Avec un titre aussi énigmatique, vous devez bien vous demander ce que Jean Rolin peut nous raconter… Crac, c’est le nom d’un incroyable château édifié du temps des croisades, aujourd’hui en territoire syrien. Et c’est Lawrence d’Arabie qui a mis Jean Rolin sur la piste de cette impressionnante forteresse encore appelée "crac des chevaliers".
En 1909, Lawrence d’Arabie a 21 ans, et prépare une thèse sur les fortifications du Moyen Orient. Il se trouve que Jean Rolin a passé son enfance à Dinard, comme Lawrence d’Arabie : il n’en faut pas plus à l’écrivain voyageur pour se mettre dans les traces de Thomas Edward Lawrence, en quête des ruines de ces forteresses croisées perdues dans les sables, aux périphéries d’un pays agité par la guerre.

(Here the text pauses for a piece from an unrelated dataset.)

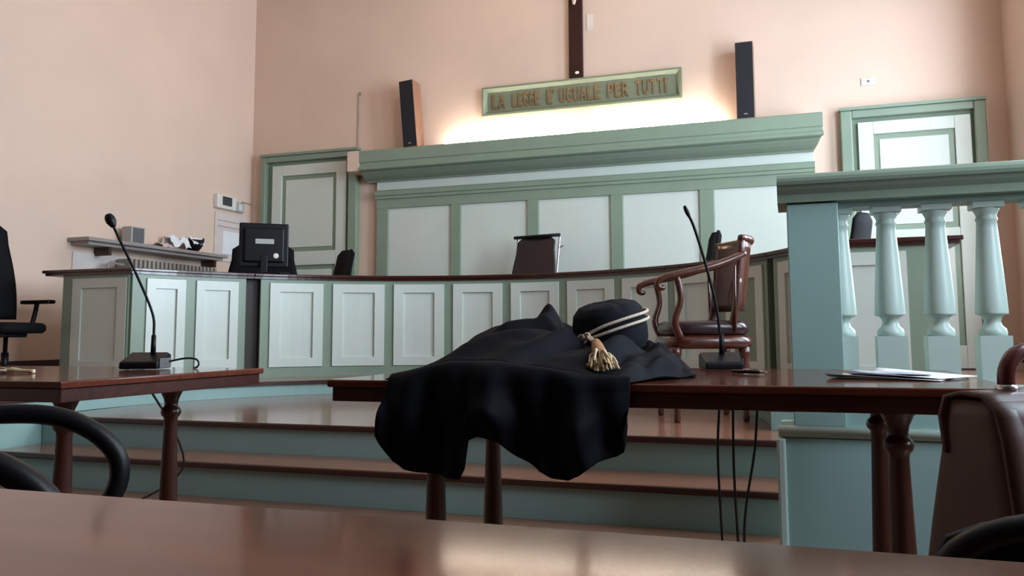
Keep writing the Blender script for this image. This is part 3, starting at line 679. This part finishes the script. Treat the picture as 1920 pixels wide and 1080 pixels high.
# ------------------------------------------------------------------ gown
MT = [(-1.12, .012), (-1.06, .03), (-1.0, .055), (-.95, .10), (-.90, .132), (-.84, .15), (-.75, .152), (-.66, .135), (-.58, .115), (-.46, .11), (-.40, .085), (-.35, .05), (-.30, .03), (-.25, .012)]
HC = Vector((-.535, 2.50, .872))
EDGE = [(-1.12, .010), (-1.0, .030), (-.9, .045), (-.75, .045), (-.6, .025), (-.5, .012), (-.3, .008)]
def hfold(x, v): return .024 * sin(x * 24 + 1.2 + .8 * v) + .011 * sin(x * 55 + .6 - v * 2.5) + .016 * noise.noise(Vector((x * 9 + v * 1.5, v * 2.5, 3)))
def mound(x, y):
    h = interp(MT, x)
    q = max(0, min(1, (y - 2.055) / .38)); g = 1.35 * q - .35 * q * q * q
    e_ = min(h, interp(EDGE, x))
    f = (e_ + (h - e_) * g) / h
    b = 1 - sm(2.60, 2.9, y)
    # folds sweeping from the hat down towards the left front
    dx, dy = x + .35, y - 2.75
    ang = atan2(dy, dx); rad_ = sqrt(dx * dx + dy * dy)
    fold = (.020 * sin(ang * 19 + 1.8 * noise.noise(Vector((x * 4, y * 4, 1)))) + .010 * sin(ang * 41 + 2 + 2 * noise.noise(Vector((x * 6, y * 6, 8))))) + .007 * noise.noise(Vector((x * 14, y * 14, 2)))
    fold *= min(1, h / .06) * sm(2.06, 2.2, y) * min(1, rad_ / .3)
    pk = .062 * sm(0, 1, 1 - abs(x + .728 + (y - 2.5) * .3) / .07) ** .8 * max(0, 1 - abs(y - 2.52) / .12)
    z = max(.004, (h * f + fold) * b)
    dh = sqrt((x - HC.x) ** 2 + (y - HC.y) ** 2)
    cap = (HC.z - .7725 - .035) + max(0, dh - .125) * 1.2
    return min(z, max(cap, .02)) + pk
ZB = [(-1.10, .70), (-1.085, .645), (-1.06, .60), (-1.03, .555), (-1.0, .535), (-.95, .527), (-.88, .52), (-.835, .522), (-.824, .55), (-.818, .622), (-.80, .632), (-.75, .622), (-.71, .58), (-.66, .54), (-.62, .53), (-.57, .527), (-.53, .545), (-.48, .577), (-.43, .588), (-.405, .60), (-.395, .66)]
gw = thing('lawyer_gown', 'black lawyer gown heaped on the table and hanging over its edge', 'gown', (-.75, 2.45, .771))
def topfn(u, v):
    x = -1.115 + u * .85; y = 2.078 + v * .82
    # the outline narrows towards the back and the right
    lim = .02 * sin(y * 17)
    xl = interp([(2.07, -1.10), (2.3, -1.12), (2.5, -1.13), (2.9, -1.0)], y); xr = interp([(2.07, -.40), (2.2, -.36), (2.45, -.27), (2.9, -.34)], y)
    x = xl + (xr - xl) * u
    e = min(1, u / .06, (1 - u) / .05)
    return (x, y, .7725 + mound(x, y) * (.15 + .85 * sm(0, 1, e)))
MB().grid(topfn, 130, 90).build('heaped_cloth', CLOTH, gw, solid=.004)
def hangfn(u, v):
    x = -1.075 + u * .68
    zt = .7725 + mound(x, 2.079) ; zb = interp(ZB, x)
    fo = hfold(x, v); E_ = .22; rd_ = .03 + .5 * interp(EDGE, x)
    if v < E_:
        q = v / E_; y = 2.079 - rd_ * sin(q * pi / 2) - fo * q * .6; z = zt - rd_ * 1.1 * (1 - cos(q * pi / 2)); q = 0
    else:
        q = (v - E_) / (1 - E_); z0_ = zt - rd_ * 1.1
        y = 2.079 - rd_ - fo * (.6 + .6 * sm(0, .5, q)) - .012 * sin(q * pi); z = z0_ - (z0_ - zb) * q
    y = min(y, 2.085)
    cx_ = x + .02 * q * sin(x * 9 + 1)
    return (cx_, y, z)
MB().grid(hangfn, 190, 44).build('hanging_cloth', CLOTH, gw, solid=.004)

# ------------------------------------------------------------------ toque hat with cord and tassel
HT = Matrix.Translation(HC) @ Matrix.Rotation(radians(-6), 4, 'Y') @ Matrix.Rotation(radians(9), 4, 'X')
ht = thing('lawyer_hat', 'soft black round lawyer hat lying on the gown', 'hat', HC)
def hatf(u, v):
    a = 2 * pi * u
    P = [(.104, -.02), (.113, .0), (.117, .035), (.116, .07), (.109, .098), (.09, .118), (.06, .127), (.0, .13)]
    q = v * 7; i = min(6, int(q)); f_ = q - i
    r = P[i][0] + (P[i + 1][0] - P[i][0]) * f_; z = P[i][1] + (P[i + 1][1] - P[i][1]) * f_
    r *= 1 + .03 * noise.noise(Vector((cos(a) * 2, sin(a) * 2, v * 3)))
    return (r * cos(a), r * sin(a) * 1.0, z + .006 * noise.noise(Vector((cos(a) * 3, sin(a) * 3, 5))))
MB().grid(hatf, 48, 21).xf(HT).build('crown', CLOTH2, ht)
cd = ht
for dz in (.0, .022):
    pts = []
    for i in range(41):
        a = radians(238 + 265 * i / 40 - 360)           # from front-left round the front to the back right
        sl = .045 * sm(-1, 1, cos(a)) 
        pts.append(HT @ Vector((.124 * cos(a), .124 * sin(a), .028 + dz * (.25 + .75 * sm(-.9, .2, cos(a))) + sl * .8)))
    MB().tube(pts, .0048, 8).build('cord', CORD, cd)
k0 = HT @ Vector((.124 * cos(radians(238)), .124 * sin(radians(238)), .034))
def loop(c, r, t0, n=12, ph=0): return [(c[0] + r * cos(2 * pi * i / n + ph), c[1] - .004 * sin(4 * pi * i / n), c[2] + r * .9 * sin(2 * pi * i / n + ph)) for i in range(n + 1)]
MB().tube(loop((k0.x + .002, k0.y - .012, k0.z + .002), .012, 0), .0045, 8).build('knot', CORD, cd)
def over(x, y, d): return Vector((x, y, .7725 + mound(x, y) + d))
tp = [Vector((k0.x + .002, k0.y - .014, k0.z - .004)), over(-.580, 2.365, .035), over(-.560, 2.33, .022), over(-.540, 2.30, .016)]
MB().tube([p + Vector((-.004, 0, .002 * (i % 2))) for i, p in enumerate(tp)], .0045, 8).build('cord', CORD, cd)
MB().tube([p + Vector((.006, -.004, -.002 * (i % 2))) for i, p in enumerate(tp)], .0045, 8).build('cord', CORD, cd)
MB().tube(loop((tp[1].x, tp[1].y - .008, tp[1].z), .009, 0), .004, 8).build('knot', CORD, cd)
d0, d1 = over(-.540, 2.30, .018), over(-.497, 2.17, .026)
th_ = MB().tube([d0.lerp(d1, q) for q in (0, .1, .35, .7, 1)], [.008, .013, .017, .020, .020], 14).build('tassel_head', TAN, cd)
fr = MB(); random.seed(11)
for i in range(70):
    a = random.random() * 2 * pi; rr_ = .017 * sqrt(random.random())
    s0 = d1 + Vector((rr_ * cos(a), 0, rr_ * sin(a))); sp_ = Vector((rr_ * cos(a) * 1.6, 0, rr_ * sin(a) * .9))
    L_ = .035 + .03 * random.random(); dr = (d1 - d0).normalized()
    s1 = s0 + dr * L_ * .5 + sp_ * .6; s2 = s0 + dr * L_ + sp_ * .9 + Vector((random.uniform(-.01, .01), random.uniform(-.012, .006), -.015 + random.uniform(-.012, .004)))
    s2.z = max(s2.z, .78 + mound(s2.x, max(2.08, s2.y))); fr.tube([s0, s1, s2], .0030, 5)
o_ = fr.build('fringe', CREAM, th_); o_['kind'] = 'stuff'

# second cord on the left table
cc = thing('cord_with_tassel', 'cream cord ending in a gold knot on the left table edge', 'cord', (-2.75, 2.15, .771))
MB().tube([(-3.3, 2.10, .778), (-3.05, 2.14, .778), (-2.86, 2.18, .778), (-2.78, 2.21, .782), (-2.72, 2.215, .788), (-2.66, 2.19, .782)], .0045, 8).build('cord', CORD, cc)
MB().tube([(-2.80, 2.20, .778), (-2.76, 2.165, .778), (-2.70, 2.16, .782), (-2.66, 2.18, .782)], .0045, 8).build('cord', CORD, cc)
MB().tube([(-2.665, 2.185, .782), (-2.64, 2.19, .784), (-2.60, 2.20, .78), (-2.56, 2.205, .778)], [.007, .009, .006, .008], 8).build('tassel', CREAM, cc)

# ------------------------------------------------------------------ brown leather bag on the right chair
BM = Matrix.Translation((.415, 1.60, 0)) @ Matrix.Rotation(radians(36), 4, 'Z') @ Matrix.Translation((-.455, -1.62, 0))
bgm = thing('leather_bag', 'brown leather briefcase with flap and handle at the right edge', 'bag', (.46, 1.60, .476))
def bagf(u, v):
    a = 2 * pi * u; c, s_ = cos(a), sin(a); e = .35
    X = math.copysign(abs(c) ** e, c); Y = math.copysign(abs(s_) ** e, s_)
    z = .477 + .312 * v
    wy = .122 * (1 - .52 * v ** 1.2); wx = .20 * (1 - .10 * v)
    return (.455 + wx * X, 1.62 + wy * Y, z)
bb = MB().grid(bagf, 40, 12)
n_ = 41; bb.f.append(tuple(range(12 * n_, 13 * n_ - 1))); bb.sm.append(False); bb.f.append(tuple(range(39, -1, -1))); bb.sm.append(False)
bb.xf(BM).build('body', BAGL, bgm)
def flap(u, v):
    x = .455 + (-.19 + .38 * u) * (1 - .03 * sin(v * pi))
    P = [(1.662, .70), (1.672, .76), (1.662, .792), (1.63, .80), (1.59, .797), (1.565, .775), (1.553, .73), (1.543, .66), (1.533, .60)]
    q = v * 8; i = min(7, int(q)); f_ = q - i
    return (x, P[i][0] + (P[i + 1][0] - P[i][0]) * f_, P[i][1] + (P[i + 1][1] - P[i][1]) * f_)
MB().grid(flap, 10, 32).xf(BM).build('flap', BAGL, bgm, solid=.007)
MB().tube([(.36, 1.62, .80), (.362, 1.62, .835), (.385, 1.62, .862), (.43, 1.62, .872), (.48, 1.62, .872), (.525, 1.62, .862), (.548, 1.62, .835), (.55, 1.62, .80)], .014, 10).xf(BM).build('handle', BAGR, bgm)
for x in (.36, .55): MB().lathe([(.018, 0), (.018, .012), (.01, .018)], (x, 1.62, .797), 12).xf(BM).build('handle_ring', CHROME, bgm)
MB().box(.44, .48, 1.516, 1.526, .60, .66).xf(BM).build('clasp', CHROME, bgm)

Il est comme ça, Jean Rolin, écrivain flâneur de notre petit monde, faisant un livre à la poursuite des chiens errants, ou s’intéressant à l’ornithologie dans son dernier livre "Le traquet kurde" bizarrement perdu dans le Puy de Dôme… De ses déambulations curieuses, il fait des livres, et c’est tant mieux !

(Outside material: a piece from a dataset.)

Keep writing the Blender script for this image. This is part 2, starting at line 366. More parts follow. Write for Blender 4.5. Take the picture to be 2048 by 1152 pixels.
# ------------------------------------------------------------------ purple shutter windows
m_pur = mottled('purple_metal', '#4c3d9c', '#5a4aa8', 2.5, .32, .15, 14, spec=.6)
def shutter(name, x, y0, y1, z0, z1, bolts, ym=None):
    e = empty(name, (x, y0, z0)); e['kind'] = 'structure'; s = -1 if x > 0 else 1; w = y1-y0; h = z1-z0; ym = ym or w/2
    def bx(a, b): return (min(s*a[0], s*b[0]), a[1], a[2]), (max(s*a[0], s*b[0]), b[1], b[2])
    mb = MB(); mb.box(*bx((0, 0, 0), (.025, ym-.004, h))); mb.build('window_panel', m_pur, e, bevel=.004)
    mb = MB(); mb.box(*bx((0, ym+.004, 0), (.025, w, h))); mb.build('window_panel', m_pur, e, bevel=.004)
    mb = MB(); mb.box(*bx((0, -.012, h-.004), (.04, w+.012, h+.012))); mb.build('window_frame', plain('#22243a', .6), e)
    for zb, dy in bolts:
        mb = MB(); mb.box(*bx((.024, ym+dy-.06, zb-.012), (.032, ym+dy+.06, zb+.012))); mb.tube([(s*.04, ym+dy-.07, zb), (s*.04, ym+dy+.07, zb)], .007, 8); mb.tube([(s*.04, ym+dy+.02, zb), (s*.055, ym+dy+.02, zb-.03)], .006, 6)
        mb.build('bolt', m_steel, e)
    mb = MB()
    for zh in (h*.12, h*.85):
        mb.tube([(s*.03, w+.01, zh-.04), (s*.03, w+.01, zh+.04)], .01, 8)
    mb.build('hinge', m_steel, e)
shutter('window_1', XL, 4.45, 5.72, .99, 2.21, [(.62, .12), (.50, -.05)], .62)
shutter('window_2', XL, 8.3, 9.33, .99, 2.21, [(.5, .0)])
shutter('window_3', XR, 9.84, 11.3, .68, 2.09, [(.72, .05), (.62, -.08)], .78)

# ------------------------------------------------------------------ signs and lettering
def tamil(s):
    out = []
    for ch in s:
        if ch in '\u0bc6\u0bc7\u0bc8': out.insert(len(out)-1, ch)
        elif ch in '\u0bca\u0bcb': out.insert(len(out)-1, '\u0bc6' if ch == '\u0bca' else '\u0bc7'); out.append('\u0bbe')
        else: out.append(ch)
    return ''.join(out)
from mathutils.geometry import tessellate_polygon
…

Il s’intéresse, bien sûr, aux édifices fortifiés, suivant scrupuleusement les annotations de Lawrence, il nous fait vivre aussi les aléas d’un voyage pas toujours simple dans cette région, quand il faut supporter le mauvais caractère d’un directeur de musée ou subir une escorte : « Au terme de la visite du château, les deux soldats sans prendre mon avis mais après s’être concertés avec Orson, mon chauffeur, ont décidé que nous irions déjeuner à mes frais dans un restaurant non loin de là ». Tantôt ouvrage documenté bourré d’informations sur la région, tantôt bouquet d’anecdotes d’un reporter soucieux des détails… Le récit est savoureux : « Sur la pente qui nous fait face, un berger conduit un troupeau de moutons dont j’ai malheureusement oublié de noter, sur le moment, combien de têtes il comptait… »

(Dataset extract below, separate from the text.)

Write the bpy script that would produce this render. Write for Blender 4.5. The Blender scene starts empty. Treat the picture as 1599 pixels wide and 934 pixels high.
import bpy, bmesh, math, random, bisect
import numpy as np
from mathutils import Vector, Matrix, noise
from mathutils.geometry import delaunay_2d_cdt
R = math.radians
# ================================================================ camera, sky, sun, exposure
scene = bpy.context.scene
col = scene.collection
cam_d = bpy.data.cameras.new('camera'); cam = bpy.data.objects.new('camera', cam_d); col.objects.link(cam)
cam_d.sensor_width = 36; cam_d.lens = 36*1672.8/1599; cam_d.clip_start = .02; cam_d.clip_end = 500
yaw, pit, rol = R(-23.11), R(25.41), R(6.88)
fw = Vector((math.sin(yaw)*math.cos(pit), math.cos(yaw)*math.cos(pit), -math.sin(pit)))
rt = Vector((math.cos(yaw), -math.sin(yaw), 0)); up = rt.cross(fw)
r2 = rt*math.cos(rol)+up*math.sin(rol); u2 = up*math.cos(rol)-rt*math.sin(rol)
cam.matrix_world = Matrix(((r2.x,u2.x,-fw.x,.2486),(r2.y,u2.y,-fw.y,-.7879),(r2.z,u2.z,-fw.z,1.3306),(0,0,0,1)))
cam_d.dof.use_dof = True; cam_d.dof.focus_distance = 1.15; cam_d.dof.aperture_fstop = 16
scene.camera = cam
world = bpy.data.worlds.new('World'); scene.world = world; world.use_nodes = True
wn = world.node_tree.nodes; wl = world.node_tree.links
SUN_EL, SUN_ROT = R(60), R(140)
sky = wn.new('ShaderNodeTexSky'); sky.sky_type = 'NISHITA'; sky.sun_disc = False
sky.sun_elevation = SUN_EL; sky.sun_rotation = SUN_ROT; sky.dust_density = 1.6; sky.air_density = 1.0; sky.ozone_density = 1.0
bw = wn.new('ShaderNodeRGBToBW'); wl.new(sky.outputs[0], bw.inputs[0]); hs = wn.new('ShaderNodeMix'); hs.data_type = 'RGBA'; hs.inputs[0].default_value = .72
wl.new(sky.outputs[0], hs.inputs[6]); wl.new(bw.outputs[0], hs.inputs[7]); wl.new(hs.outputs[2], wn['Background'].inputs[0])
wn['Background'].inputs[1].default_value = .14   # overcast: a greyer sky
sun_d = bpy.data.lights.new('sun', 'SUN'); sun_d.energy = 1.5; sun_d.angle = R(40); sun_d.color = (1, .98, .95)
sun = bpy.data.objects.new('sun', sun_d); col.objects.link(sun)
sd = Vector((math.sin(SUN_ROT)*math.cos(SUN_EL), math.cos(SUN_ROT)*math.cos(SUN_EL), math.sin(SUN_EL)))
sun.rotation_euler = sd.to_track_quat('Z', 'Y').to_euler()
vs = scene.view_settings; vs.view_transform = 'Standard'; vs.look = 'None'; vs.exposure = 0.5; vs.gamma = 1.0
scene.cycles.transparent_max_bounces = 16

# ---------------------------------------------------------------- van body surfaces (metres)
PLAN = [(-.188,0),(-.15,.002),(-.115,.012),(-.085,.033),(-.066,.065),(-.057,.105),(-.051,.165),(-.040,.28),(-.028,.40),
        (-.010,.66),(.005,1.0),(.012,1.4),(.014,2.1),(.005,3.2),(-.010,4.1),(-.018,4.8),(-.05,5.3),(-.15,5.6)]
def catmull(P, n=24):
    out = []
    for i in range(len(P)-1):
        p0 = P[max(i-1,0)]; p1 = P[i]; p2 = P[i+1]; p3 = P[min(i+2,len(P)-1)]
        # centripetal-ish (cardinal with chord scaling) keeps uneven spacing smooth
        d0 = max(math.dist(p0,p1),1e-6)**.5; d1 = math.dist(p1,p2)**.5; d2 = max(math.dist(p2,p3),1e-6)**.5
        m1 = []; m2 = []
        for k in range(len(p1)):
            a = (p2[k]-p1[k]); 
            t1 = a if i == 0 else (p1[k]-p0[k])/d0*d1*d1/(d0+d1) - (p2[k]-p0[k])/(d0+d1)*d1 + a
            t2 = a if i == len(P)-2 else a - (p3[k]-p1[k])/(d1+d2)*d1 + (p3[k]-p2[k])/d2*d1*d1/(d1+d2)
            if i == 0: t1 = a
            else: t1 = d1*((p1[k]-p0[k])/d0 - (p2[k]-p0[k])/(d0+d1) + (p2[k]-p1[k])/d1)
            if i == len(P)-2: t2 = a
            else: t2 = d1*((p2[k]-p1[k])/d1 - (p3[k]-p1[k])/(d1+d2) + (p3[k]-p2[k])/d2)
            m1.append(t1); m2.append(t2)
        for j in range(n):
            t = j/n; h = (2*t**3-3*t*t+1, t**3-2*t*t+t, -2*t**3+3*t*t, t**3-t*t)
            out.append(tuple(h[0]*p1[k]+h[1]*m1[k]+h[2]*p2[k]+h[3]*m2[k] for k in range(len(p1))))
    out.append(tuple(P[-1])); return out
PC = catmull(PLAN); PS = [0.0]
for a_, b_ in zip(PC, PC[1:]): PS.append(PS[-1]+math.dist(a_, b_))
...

C’est la force de Jean Rolin : on est presque dans un carnet de voyage mais aussi en plein reportage, avec l’envers du décor, les impressions, les digressions, et toujours une pointe de dérision au milieu de propos érudits. Quand Lawrence d’Arabie voulût entamer son propre voyage, un de ses contemporains l’en dissuadait : « Il n’est que trop vraisemblable qu’il s’avérera fastidieux, hasardeux pour la santé et finalement décevant ». Désolé, messieurs les anglais : à la lecture de « Crac », c’est tout le contraire ! « Crac », de Jean Rolin est publié chez P.O.L.